What is the Long Division Calculator with Decimals?
This tool divides a dividend by a divisor and gives you the quotient to a chosen number of decimal places. Both numbers may be positive, negative, whole, or decimal. Importantly, the answer is truncated (cut off) at the requested decimal place rather than rounded, so you see exactly the digits long division would produce up to that point.
How to use it
Enter the Divisor (the number you divide by) and the Dividend (the number being divided).

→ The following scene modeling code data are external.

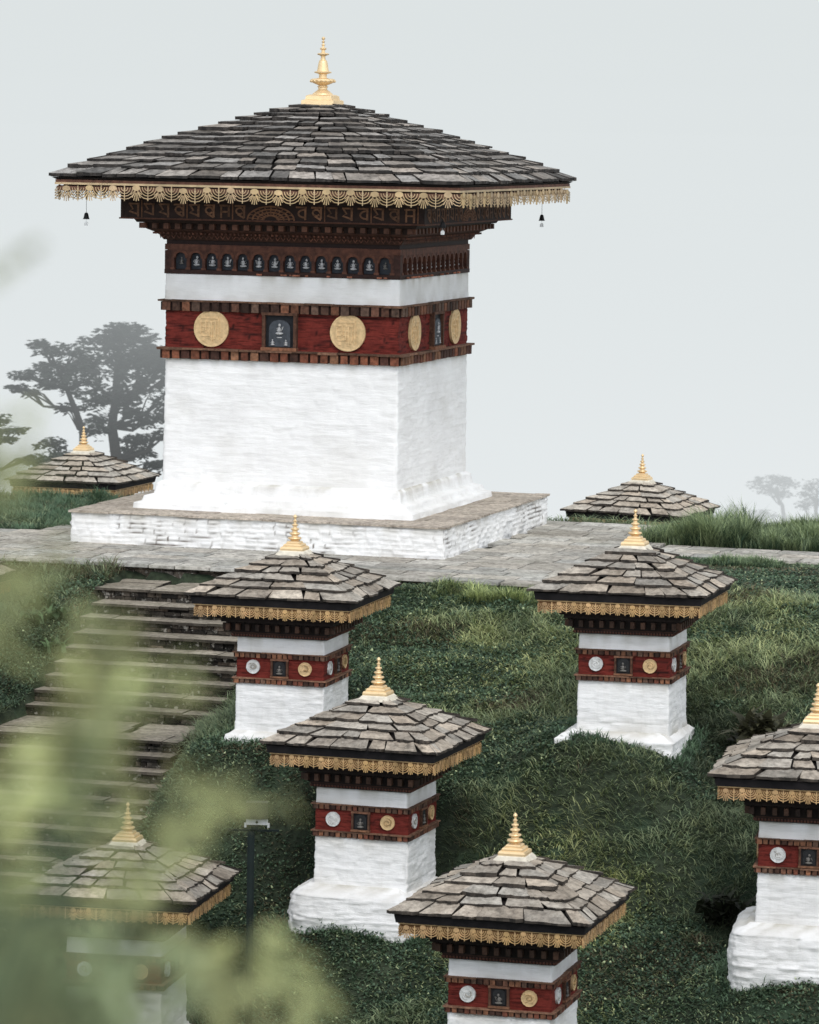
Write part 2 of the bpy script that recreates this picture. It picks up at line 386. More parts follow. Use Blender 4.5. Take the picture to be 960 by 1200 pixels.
# rough stone edge of the terrace
def rubble(b, P, Q, z0, z1, course, rnd, depth=.22, wid=(.15, .5), col0=(.5, 1.3)):
    """dry-stone facing from local (u,v) P to Q, outward side on the right of P->Q"""
    dx, dy = Q[0] - P[0], Q[1] - P[1]; Ln = math.hypot(dx, dy); dx /= Ln; dy /= Ln; nx, ny = dy, -dx
    z = z0
    while z < z1 - .005:
        h = min(course * rnd.uniform(.7, 1.3), z1 - z)
        if z1 - z - h < .03: h = z1 - z
        s = -rnd.uniform(0, .2)
        while s < Ln:
            w = rnd.uniform(*wid); a0 = max(0, s); a1 = min(Ln, s + w)
            if a1 - a0 > .03:
                o0 = rnd.uniform(-.02, .025); k = rnd.uniform(*col0); g = .006
                pts = [(a0 + g, z + g), (a1 - g, z + g * .5), (a1 - g * 1.5, z + h - g), (a0 + g * 1.5, z + h - g * .5)]
                fr = [W(P[0] + dx * a + nx * (o0 + rnd.uniform(-.006, .006)), P[1] + dy * a + ny * o0, zz) for a, zz in pts]
                bk = [W(P[0] + dx * a - nx * depth, P[1] + dy * a - ny * depth, zz) for a, zz in pts]
                t = rnd.uniform(-.05, .08)
                b.add(bk + fr, [(4, 5, 6, 7), (0, 1, 5, 4), (1, 2, 6, 5), (2, 3, 7, 6), (3, 0, 4, 7)], (k * (1 + t), k, k * (1 - t)), 0)
            s += w
        z += h
b = MB(); rubble(b, (-15, -6.9), (6.8, -6.62), ZT - .5, ZT - .07, .10, rnd, col0=(.7, 2.2)); rubble(b, (6.84, -6.6), (6.84, 0), ZT - .4, ZT - .06, .11, rnd)
o = b.build('terrace_edge_wall', M['riser']); tag(o, 'low rough stone wall holding the front edge of the paved terrace', 'wall')

# ------------------------------------------------------------------ staircase
stair = empty('stone_staircase', W(.45, -8.2, -8.2), YAW)
tag(stair, 'mossy grey stone staircase with two flights climbing to the terrace', 'staircase')
from mathutils import Matrix
def put(o, root):     # keep world-built geometry in place under a moved root
    o.parent = root; o.matrix_parent_inverse = Matrix.Translation(root.location).inverted() if root.rotation_euler.z == 0 else (Matrix.Translation(root.location) @ Matrix.Rotation(root.rotation_euler.z, 4, 'Z')).inverted()
edges = []          # (v_front, z, depth)
vv = [-8.25, -8.78, -9.22, -9.78, -10.22, -10.6, -10.95, -11.3, -11.65]
for i, v in enumerate(vv): edges.append((v, -8.2 - .2 * i))
for i in range(13): edges.append((-13.4 - .31 * i, -10.0 - .2 * i))
for i, (v, z) in enumerate(edges):
    rs = random.Random(100 + i)
    vb = -6.95 if i == 0 else edges[i - 1][0]
    ul, ur = -1.22 + rs.uniform(-.06, .06), 2.12 + rs.uniform(-.05, .05)
    if i == 0: ul = -1.45
    b = MB(); u = ul
    while u < ur:       # tread slabs
        w = rs.uniform(.45, 1.3); a1 = min(u + w, ur)
        if ur - a1 < .2: a1 = ur
        nd = 1 if vb - v < .7 else 3
        for q in range(nd):
            y0 = v + (vb - v + .1) * q / nd; y1 = v + (vb - v + .1) * (q + 1) / nd
            if q == 0: y0 -= rs.uniform(.01, .05)
            zz = z + rs.uniform(-.012, .008); k = rs.uniform(.75, 1.2)
            off = rs.uniform(-.15, .15) if q else 0
            p = [(u + .006 + off * (u > ul), y0), (a1 - .006 + off * (a1 < ur), y0 + rs.uniform(-.02, .02)), (a1 - .006 + off * (a1 < ur), y1 - .012), (u + .006 + off * (u > ul), y1 - .012)]
            b.add([W(x, y, zz - .045) for x, y in p] + [W(x, y, zz + rs.uniform(-.004, .004)) for x, y in p], [(4, 5, 6, 7), (2, 3, 7, 6), (3, 2, 1, 0)], (k, k * .98, k * .93), 1); n0 = len(b.v) - 8
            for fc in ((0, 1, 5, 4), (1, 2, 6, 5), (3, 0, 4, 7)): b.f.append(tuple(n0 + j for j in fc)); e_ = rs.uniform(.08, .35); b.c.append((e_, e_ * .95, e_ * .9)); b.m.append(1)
        u = a1
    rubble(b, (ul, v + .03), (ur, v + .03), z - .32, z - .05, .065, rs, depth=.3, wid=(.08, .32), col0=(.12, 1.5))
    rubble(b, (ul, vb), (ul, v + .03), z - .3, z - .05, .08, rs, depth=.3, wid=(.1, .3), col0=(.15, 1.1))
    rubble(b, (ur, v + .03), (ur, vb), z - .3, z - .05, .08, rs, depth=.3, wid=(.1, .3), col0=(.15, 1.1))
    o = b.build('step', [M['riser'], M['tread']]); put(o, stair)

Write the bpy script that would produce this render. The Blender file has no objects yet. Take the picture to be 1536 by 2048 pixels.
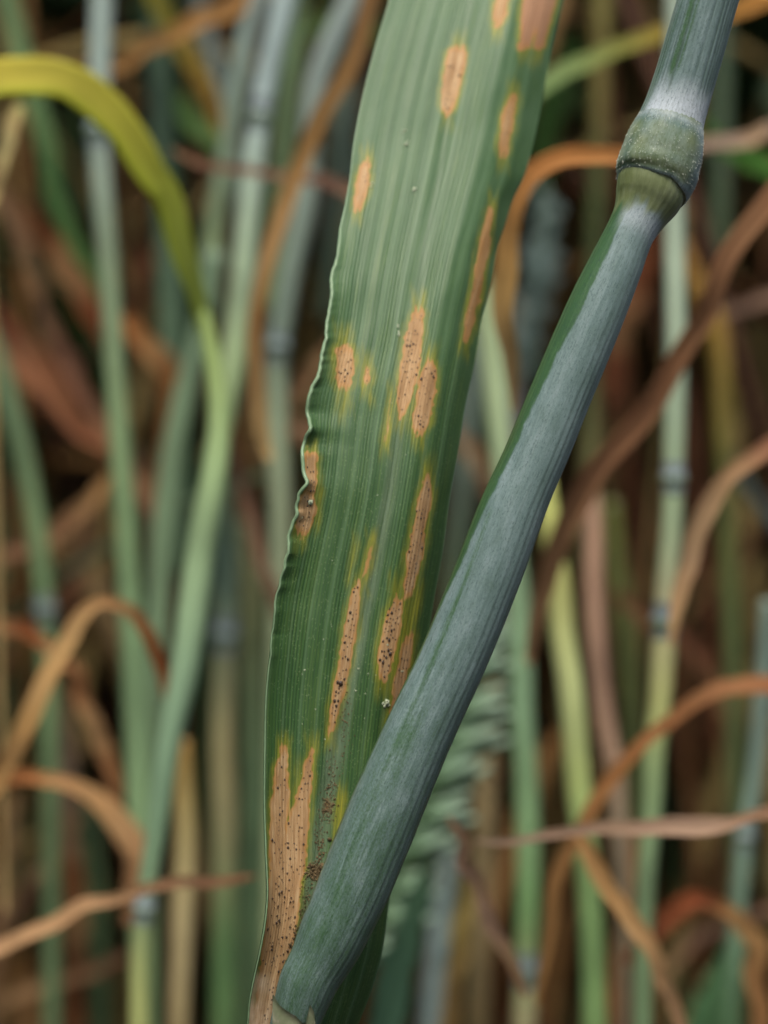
import bpy, math, random
import numpy as np
from mathutils import Vector, Matrix

random.seed(7)
rng = np.random.default_rng(11)
scene = bpy.context.scene
C = scene.collection
R = math.radians

# ------------------------------------------------------------------ camera
CAM_Z, PITCH = 0.46, -5.0
FOCUS = 0.1605
cam_d = bpy.data.cameras.new('camera')
cam = bpy.data.objects.new('camera', cam_d)
C.objects.link(cam)
cam.location = (0, 0, CAM_Z)
cam.rotation_euler = (R(90 + PITCH), 0, 0)
cam_d.sensor_fit = 'VERTICAL'
cam_d.sensor_height = 24.0
cam_d.lens = 60.0                      # half height = 0.2 x distance
cam_d.clip_start = 0.005
cam_d.clip_end = 500
cam_d.dof.use_dof = True
cam_d.dof.focus_distance = FOCUS
cam_d.dof.aperture_fstop = 17.0
scene.camera = cam

# ------------------------------------------------------------------ light
SUN_EL, SUN_AZ = 64.0, 182.0           # azimuth clockwise from +Y (north): behind the camera, to its left
w = bpy.data.worlds.new('World')
scene.world = w
w.use_nodes = True
nt = w.node_tree
bg = nt.nodes['Background']
sky = nt.nodes.new('ShaderNodeTexSky')
sky.sky_type = 'NISHITA'
sky.sun_disc = False
sky.sun_elevation = R(SUN_EL)
sky.sun_rotation = R(SUN_AZ)
sky.air_density = 1.0
sky.dust_density = 4.0
sky.ozone_density = 1.0
nt.links.new(sky.outputs[0], bg.inputs[0])
bg.inputs[1].default_value = 0.105
sun_d = bpy.data.lights.new('sun', 'SUN')
sun_d.energy = 1.5
sun_d.angle = R(15)
sun_d.color = (1.0, 0.94, 0.83)
sun = bpy.data.objects.new('sun', sun_d)
C.objects.link(sun)
az, el = R(SUN_AZ), R(SUN_EL)
sdir = Vector((math.sin(az) * math.cos(el), math.cos(az) * math.cos(el), math.sin(el)))
sun.rotation_euler = sdir.to_track_quat('Z', 'Y').to_euler()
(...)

Pick how many decimal places to calculate to — for example 3. The calculator returns the quotient as a fixed decimal string with exactly that many digits after the point, keeping trailing zeros.
The formula
Let p be the chosen decimal places. The exact real quotient is \(q = \text{dividend} / \text{divisor}\). The result is computed as:
$$\text{Quotient} = \frac{\text{Dividend}}{\text{Divisor}} \quad \text{(truncated to } \text{N} \text{ decimal places)}$$sign = (dividend < 0) XOR (divisor < 0) ? -1 : +1; m = |dividend| / |divisor|; t = floor(m × 10^p) / 10^p; quotient = sign × t. Flooring the non-negative magnitude is the same as truncating toward zero. This calculator stops at p places — it does not round.
Worked example
Divide 31 by 16 to 3 places. \(31 / 16 = 1.9375\) exactly. \(\lfloor 1.9375 \times 1000 \rfloor = 1937\), so \(1937 / 1000 =\) 1.937. At 6 places it would show 1.937500.
FAQ
Why does 22/15 give 1.466 and not 1.467? Because this tool truncates rather than rounds. \(22/15 = 1.46666...\), and cutting at 3 places leaves 1.466. To round, calculate to more places first.
What if the divisor is zero? Division by zero is undefined, so the calculator returns an error instead of a number.
Does it handle negative and decimal inputs? Yes. The sign follows the XOR rule, and decimal dividends or divisors (like \(0.75 / 1.5\)) are handled directly.